There is no study which supports the view that parents giving alcohol to their kids reduces, moderates, or positively influences their drinking habits — quite the reverse. There’s nothing in the literature that suggests these parents who think they’re doing the right thing are achieving a positive outcome. Providing alcohol doesn’t achieve anything. So why would you do it?

Parents think, well, if I don’t give alcohol to Johnny or Felicity now, they will become unleashed when they reach the legal purchase age. There’s no evidence kids start behaving differently than they would have otherwise. Anecdote is a terribly powerful thing, but often incorrect.

Did parents always have this misconception?

This is kind of a recent generational change. When I was growing up in the ’60s, I remember my father allowed me to have a taste of beer when I was four years old and sitting on his knee. It was horribly acrid and unpleasant. But otherwise, alcohol was not provided to underage people. Parents did not give alcohol to kids. It’s this curious thing that’s occurred and the reasons for it are quite unclear. Parents have somehow come to believe that this is their role.

But it sounds sort of logical. Why doesn’t it work?

Other researchers have argued that it’s the permissiveness. If you give alcohol to kids explicitly, and give them permission to drink at home, this gives a permissiveness to drinking. When you’re allowed to do something, you do it. If you look at the broad literature within the USA and Australia, you’ll see that harms mainly accrue after the legal age of purchase, because when you are permitted to purchase alcohol by the government, you are more likely to come to harm.

Are parents actually giving a lot of alcohol to their kids?

We were asked by our federal government to comment on what we called “secondary supply of alcohol”, or “where do kids get alcohol from”. It was mostly thought to be other kids. But we found in America, the UK, and other high-income countries that parents are a major supplier.

How bad is it for me to give my kids a sip of beer?

The harms are not frequent. It’s not that every kid who is given alcohol is turning into a raging alcoholic or having sex they wouldn’t otherwise have. By and large, it’s probably a benign thing. But if you look at the population level there’s no evidence of benefit, and evidence of a negative effect.
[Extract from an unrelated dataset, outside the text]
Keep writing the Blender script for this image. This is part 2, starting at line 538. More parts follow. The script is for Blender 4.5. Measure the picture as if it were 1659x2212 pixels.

Many kids won’t come to harm, but the idea that they achieve benefits really needs to be questioned. Although I should make the point that the research needs to be replicated.

Any strategies for safely exposing my children to alcohol?

Parents should just come clean with kids and say, look, alcohol has a range of risks associated with it, from simple trauma like falling over on the sidewalk or embarrassing yourself to serious trauma like traffic accidents and sexual activity. That dialogue where parents are quite clear that there are risks, particularly when drinking high volumes of alcohol, is straightforward and honest. We can explain that we don’t want them to drink heavily at all, but we realize they will, and that it’s not a punitive thing. Kids tend to discount advice, but I think that’s where it begins and ends.